Das meint zumindest der Essayist Konrad P. Liessmann, der in der österreichischen Zeitung "Der Standard" schrieb:
"So wie Big Brother überhaupt die gar nicht so unverblümte Sehnsucht der Ohnmächtigen bediente, ein bißchen über das Schicksal von Menschen entscheiden zu dürfen - wenn auch nur im Spaß -, erlaubt Schlingensief sich und seinen Adepten den Luxus, im Imaginären zu tun, wogegen sie sich in der Realität verwehren: ein Mausklick, eine Telefonnummer - und ein Mensch ist weg."

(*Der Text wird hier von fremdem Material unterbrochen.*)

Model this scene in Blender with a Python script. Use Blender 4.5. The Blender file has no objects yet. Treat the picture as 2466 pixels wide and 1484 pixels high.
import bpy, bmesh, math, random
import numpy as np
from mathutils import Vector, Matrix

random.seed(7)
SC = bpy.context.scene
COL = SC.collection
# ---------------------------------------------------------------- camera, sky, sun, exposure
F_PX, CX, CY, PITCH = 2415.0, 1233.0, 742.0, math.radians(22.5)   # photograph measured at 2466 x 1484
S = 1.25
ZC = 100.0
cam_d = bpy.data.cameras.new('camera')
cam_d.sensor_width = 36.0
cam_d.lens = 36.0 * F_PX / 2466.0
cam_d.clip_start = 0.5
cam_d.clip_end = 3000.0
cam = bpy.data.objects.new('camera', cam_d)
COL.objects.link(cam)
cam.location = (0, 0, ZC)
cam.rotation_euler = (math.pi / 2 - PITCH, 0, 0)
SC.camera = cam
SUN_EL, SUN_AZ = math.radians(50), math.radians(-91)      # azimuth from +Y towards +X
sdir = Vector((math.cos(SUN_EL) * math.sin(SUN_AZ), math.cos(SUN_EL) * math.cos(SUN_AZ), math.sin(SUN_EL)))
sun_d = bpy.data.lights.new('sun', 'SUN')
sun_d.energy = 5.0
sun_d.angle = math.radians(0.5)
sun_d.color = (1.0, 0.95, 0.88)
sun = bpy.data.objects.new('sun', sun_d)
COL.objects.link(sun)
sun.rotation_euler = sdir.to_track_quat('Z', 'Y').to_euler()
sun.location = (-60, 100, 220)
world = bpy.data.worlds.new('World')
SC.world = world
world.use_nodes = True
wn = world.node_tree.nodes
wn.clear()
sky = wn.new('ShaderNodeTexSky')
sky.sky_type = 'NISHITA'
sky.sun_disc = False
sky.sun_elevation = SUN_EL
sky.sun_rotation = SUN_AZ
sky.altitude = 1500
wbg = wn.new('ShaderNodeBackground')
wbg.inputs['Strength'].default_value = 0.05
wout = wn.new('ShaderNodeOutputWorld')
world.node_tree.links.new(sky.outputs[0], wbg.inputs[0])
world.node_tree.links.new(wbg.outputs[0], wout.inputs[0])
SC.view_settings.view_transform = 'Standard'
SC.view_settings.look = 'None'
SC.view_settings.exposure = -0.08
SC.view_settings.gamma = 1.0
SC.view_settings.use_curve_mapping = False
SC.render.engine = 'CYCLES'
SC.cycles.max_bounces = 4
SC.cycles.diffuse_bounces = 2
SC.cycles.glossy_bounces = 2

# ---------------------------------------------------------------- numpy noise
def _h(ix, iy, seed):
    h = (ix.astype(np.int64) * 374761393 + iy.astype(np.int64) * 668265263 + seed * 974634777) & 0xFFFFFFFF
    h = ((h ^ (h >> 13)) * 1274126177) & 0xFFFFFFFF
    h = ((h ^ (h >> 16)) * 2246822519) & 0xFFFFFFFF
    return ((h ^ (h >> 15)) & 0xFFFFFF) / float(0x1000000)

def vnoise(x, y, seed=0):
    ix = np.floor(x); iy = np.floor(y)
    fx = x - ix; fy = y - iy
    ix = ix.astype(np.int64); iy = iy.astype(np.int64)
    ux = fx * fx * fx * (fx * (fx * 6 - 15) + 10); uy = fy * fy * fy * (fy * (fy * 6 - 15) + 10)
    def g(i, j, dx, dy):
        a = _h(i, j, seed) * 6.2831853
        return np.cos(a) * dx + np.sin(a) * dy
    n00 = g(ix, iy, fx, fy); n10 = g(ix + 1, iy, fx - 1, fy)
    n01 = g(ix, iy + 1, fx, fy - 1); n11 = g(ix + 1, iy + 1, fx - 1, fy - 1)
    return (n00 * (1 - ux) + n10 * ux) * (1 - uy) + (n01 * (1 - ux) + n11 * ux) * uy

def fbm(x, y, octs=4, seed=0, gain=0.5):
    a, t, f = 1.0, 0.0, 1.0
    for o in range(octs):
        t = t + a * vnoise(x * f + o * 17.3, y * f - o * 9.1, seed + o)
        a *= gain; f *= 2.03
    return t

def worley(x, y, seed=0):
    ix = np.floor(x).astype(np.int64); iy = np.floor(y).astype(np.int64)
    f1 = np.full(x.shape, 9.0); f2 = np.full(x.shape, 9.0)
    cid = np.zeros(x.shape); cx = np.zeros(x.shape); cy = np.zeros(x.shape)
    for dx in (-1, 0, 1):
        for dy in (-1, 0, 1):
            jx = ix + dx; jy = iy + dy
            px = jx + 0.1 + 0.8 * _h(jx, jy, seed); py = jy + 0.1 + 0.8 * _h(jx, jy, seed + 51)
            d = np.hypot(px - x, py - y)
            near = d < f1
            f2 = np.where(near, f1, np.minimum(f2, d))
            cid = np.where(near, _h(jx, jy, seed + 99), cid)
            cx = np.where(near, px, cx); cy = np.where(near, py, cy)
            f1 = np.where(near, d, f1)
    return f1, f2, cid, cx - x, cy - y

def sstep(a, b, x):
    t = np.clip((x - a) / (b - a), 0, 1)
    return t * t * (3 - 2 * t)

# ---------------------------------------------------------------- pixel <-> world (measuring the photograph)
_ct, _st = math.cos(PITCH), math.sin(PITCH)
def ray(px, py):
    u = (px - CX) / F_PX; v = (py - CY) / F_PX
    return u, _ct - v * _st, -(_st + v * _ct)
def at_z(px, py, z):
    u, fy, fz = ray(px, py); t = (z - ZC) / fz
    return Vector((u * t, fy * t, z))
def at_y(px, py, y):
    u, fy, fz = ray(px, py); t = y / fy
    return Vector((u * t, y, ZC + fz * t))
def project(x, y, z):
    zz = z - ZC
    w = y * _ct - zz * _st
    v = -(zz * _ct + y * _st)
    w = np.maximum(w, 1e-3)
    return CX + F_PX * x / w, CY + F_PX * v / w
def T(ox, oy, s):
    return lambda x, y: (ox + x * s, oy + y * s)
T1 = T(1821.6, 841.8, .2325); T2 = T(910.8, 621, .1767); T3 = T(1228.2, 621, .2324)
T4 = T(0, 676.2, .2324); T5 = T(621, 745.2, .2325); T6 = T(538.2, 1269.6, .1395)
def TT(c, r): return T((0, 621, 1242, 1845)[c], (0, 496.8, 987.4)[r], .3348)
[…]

Wobei Liessmann in seiner Kritik an dieser Aktion allerdings übersieht, dass die dabei von Schlingensief inszenierte "Hyperrealität" im Grunde nur die Wirklichkeit in den Abschiebeknästen und in den ja tatsächlich auf europäischen Flughäfen längst vorhandenen Abschiebecontainern beim Wort nimmt, sie gleichsam weiterdenkt und dabei ein Bild oder ein Theater produziert, das uns zumindest heute noch schockieren kann: Das Abschieben von Menschen als multimediales Spektakel! Genau das ist jetzt vorüber, das Container-Schild "Ausländer raus!" soll - so Schlingensief - nun als Kunst-Stück im Museum of Modern Art in New York ausgestellt werden. Und der Container selbst zieht womöglich weiter. Das planen zumindest Daniel Cohn-Bendit und der Grün-Nationalrat Peter Pilz, die diese Aktion jetzt in Kärnten, vor der Haustür von Jörg Haider, wiederholen wollen.